If you’re like most parents, you’ve tried time-outs and grounding. You’ve used sticker charts and praise… only for your kid to keep engaging in the same frustrating behaviors.
The good news: Punishments and rewards aren’t the only option. There’s another, more effective way.
The Good Inside approach to executive functioning
We have tons of concrete, practical tips and tools for improving specific executive functioning skills (like focus or emotional regulation for kids). But first, you need guiding principles: big-picture, reliable strategies you can use and come back to no matter what skill your child is building.

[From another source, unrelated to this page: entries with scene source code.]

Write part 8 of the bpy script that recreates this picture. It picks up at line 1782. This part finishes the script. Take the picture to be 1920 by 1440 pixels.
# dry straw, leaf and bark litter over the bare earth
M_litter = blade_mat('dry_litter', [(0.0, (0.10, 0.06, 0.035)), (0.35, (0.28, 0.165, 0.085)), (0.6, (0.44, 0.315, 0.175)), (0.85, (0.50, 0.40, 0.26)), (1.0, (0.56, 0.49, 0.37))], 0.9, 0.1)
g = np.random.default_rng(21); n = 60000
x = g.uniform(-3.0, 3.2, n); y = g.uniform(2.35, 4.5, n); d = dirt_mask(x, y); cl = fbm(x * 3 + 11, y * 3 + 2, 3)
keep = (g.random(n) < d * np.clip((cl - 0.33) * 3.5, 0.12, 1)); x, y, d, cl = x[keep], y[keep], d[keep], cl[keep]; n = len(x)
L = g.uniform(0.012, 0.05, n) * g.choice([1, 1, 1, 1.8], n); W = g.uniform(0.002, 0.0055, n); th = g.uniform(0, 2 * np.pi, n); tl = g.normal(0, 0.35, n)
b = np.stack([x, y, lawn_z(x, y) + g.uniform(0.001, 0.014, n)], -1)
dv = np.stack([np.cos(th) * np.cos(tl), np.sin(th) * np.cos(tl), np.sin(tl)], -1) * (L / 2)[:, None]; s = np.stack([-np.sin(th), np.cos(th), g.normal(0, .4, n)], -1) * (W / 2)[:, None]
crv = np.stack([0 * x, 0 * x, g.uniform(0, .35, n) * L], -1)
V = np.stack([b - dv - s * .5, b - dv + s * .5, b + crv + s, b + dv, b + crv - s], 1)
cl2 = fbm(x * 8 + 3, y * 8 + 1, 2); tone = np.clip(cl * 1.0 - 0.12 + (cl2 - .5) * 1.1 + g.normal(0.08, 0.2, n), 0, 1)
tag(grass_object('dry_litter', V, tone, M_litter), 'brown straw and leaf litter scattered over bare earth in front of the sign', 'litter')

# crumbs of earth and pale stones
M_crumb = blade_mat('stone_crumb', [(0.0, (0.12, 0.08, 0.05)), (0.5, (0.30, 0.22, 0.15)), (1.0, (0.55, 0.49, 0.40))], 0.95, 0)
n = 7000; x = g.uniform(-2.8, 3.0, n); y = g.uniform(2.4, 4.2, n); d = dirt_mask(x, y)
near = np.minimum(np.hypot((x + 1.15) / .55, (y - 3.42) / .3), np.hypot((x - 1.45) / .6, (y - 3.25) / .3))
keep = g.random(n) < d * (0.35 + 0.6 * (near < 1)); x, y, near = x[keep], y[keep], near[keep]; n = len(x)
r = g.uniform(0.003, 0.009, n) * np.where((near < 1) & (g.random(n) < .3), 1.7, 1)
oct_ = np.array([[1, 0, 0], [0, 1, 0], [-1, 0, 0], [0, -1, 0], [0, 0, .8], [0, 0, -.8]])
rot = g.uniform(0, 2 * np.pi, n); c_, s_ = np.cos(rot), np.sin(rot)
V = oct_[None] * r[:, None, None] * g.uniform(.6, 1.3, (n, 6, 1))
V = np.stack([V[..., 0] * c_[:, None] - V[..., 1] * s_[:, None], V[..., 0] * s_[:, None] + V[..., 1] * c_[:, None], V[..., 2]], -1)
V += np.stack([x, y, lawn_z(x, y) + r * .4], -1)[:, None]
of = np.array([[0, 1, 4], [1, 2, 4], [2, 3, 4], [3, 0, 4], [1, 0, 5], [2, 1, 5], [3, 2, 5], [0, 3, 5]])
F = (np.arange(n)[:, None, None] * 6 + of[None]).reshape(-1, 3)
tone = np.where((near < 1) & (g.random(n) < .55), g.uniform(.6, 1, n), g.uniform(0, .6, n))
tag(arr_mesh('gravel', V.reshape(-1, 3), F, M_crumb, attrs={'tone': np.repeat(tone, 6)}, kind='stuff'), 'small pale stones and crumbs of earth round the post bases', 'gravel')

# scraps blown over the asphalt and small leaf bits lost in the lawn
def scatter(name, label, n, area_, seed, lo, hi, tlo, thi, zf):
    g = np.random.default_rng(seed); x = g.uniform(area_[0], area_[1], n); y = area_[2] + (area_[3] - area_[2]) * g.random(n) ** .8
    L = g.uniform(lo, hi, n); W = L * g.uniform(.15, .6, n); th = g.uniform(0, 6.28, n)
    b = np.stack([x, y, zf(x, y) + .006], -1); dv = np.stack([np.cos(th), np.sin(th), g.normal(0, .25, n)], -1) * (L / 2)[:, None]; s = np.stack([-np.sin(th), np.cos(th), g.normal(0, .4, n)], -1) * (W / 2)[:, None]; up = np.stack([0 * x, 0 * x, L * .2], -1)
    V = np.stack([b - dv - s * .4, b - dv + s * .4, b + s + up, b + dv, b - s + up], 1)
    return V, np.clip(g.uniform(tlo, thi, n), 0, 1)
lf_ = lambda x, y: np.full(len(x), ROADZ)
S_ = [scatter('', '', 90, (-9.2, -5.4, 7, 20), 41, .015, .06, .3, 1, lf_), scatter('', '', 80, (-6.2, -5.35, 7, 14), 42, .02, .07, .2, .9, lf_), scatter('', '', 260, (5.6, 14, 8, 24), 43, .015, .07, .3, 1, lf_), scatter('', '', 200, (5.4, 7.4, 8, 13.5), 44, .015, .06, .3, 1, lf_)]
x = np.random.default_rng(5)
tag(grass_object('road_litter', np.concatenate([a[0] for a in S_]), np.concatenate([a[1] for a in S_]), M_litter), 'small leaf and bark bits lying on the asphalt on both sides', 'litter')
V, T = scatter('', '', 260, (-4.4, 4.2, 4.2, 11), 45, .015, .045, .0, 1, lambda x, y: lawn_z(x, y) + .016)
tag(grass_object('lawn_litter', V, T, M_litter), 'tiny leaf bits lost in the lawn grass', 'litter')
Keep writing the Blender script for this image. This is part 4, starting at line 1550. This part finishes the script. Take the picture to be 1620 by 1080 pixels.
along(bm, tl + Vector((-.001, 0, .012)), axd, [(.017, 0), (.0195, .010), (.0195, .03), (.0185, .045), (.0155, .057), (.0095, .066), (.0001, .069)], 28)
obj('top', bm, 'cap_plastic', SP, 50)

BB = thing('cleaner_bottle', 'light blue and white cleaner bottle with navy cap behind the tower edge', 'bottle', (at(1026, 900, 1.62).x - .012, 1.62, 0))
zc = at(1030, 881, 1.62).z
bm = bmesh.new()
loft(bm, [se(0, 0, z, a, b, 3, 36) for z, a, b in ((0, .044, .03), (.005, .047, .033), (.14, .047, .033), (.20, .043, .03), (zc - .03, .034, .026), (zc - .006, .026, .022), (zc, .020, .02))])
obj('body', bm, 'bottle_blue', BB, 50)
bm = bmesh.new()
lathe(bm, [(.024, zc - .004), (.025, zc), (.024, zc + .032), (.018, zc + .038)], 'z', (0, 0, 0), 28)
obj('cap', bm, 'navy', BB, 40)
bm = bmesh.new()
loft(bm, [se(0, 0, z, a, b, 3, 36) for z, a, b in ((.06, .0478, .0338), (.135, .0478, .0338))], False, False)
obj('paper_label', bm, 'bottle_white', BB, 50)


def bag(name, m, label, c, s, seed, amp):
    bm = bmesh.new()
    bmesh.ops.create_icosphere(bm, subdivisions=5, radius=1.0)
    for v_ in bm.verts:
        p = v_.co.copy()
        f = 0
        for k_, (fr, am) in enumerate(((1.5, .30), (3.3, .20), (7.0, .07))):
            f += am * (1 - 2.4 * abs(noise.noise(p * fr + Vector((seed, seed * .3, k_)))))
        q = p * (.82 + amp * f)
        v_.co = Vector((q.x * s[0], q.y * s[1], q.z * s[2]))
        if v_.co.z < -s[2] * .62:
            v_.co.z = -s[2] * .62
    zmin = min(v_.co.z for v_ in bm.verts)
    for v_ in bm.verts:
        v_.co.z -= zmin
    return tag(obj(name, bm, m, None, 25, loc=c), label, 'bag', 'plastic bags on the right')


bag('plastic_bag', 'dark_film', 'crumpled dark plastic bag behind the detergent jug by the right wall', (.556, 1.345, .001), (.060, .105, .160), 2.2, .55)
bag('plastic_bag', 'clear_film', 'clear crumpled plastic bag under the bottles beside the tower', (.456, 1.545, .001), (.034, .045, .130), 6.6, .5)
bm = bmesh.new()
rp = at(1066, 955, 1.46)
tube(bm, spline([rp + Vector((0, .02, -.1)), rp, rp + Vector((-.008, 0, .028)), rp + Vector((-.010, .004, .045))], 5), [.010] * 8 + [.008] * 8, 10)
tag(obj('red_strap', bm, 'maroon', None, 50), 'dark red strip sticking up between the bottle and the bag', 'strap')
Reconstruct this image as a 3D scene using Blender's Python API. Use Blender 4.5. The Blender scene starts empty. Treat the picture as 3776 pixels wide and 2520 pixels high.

Here are three guiding principles to supporting executive function in kids:
1. Connect, don’t criticize
When kids feel criticized by us, they shut down. When they feel connected to us, they can learn and grow. Connection starts by validating the struggle underneath the difficult behavior.
💬 INSTEAD OF: “You still haven’t started? What have you been doing all afternoon?”
💬 SAY THIS: “You’re a good kid having a hard time getting started.”
2. Adopt a same-team mindset
There are two ways to approach executive dysfunction: You vs. your kid OR you and your kid vs. the problem. The latter puts you on the same team - which creates a more supportive, collaborative environment for solving challenges.
💬 INSTEAD OF: “This is your last reminder. If you don’t start your homework now, no TV for the rest of the week.”
💬 SAY THIS: “Let’s figure this out together. What’s the easiest first step you can take?”
3. Start small, start strong
It’s tempting to want to “fix everything at once.” And this is also true: The most meaningful change starts small. Focus on one or two key areas, such as teaching planning skills or managing impulsivity in children. Quick wins will build confidence and make it easier for your kid (and you) to keep going.
💬 INSTEAD OF: “You need to get your act together and stay on top of everything.”
💬 SAY THIS: “This week, let’s just practice one thing: Setting a three-minute timer to get started.”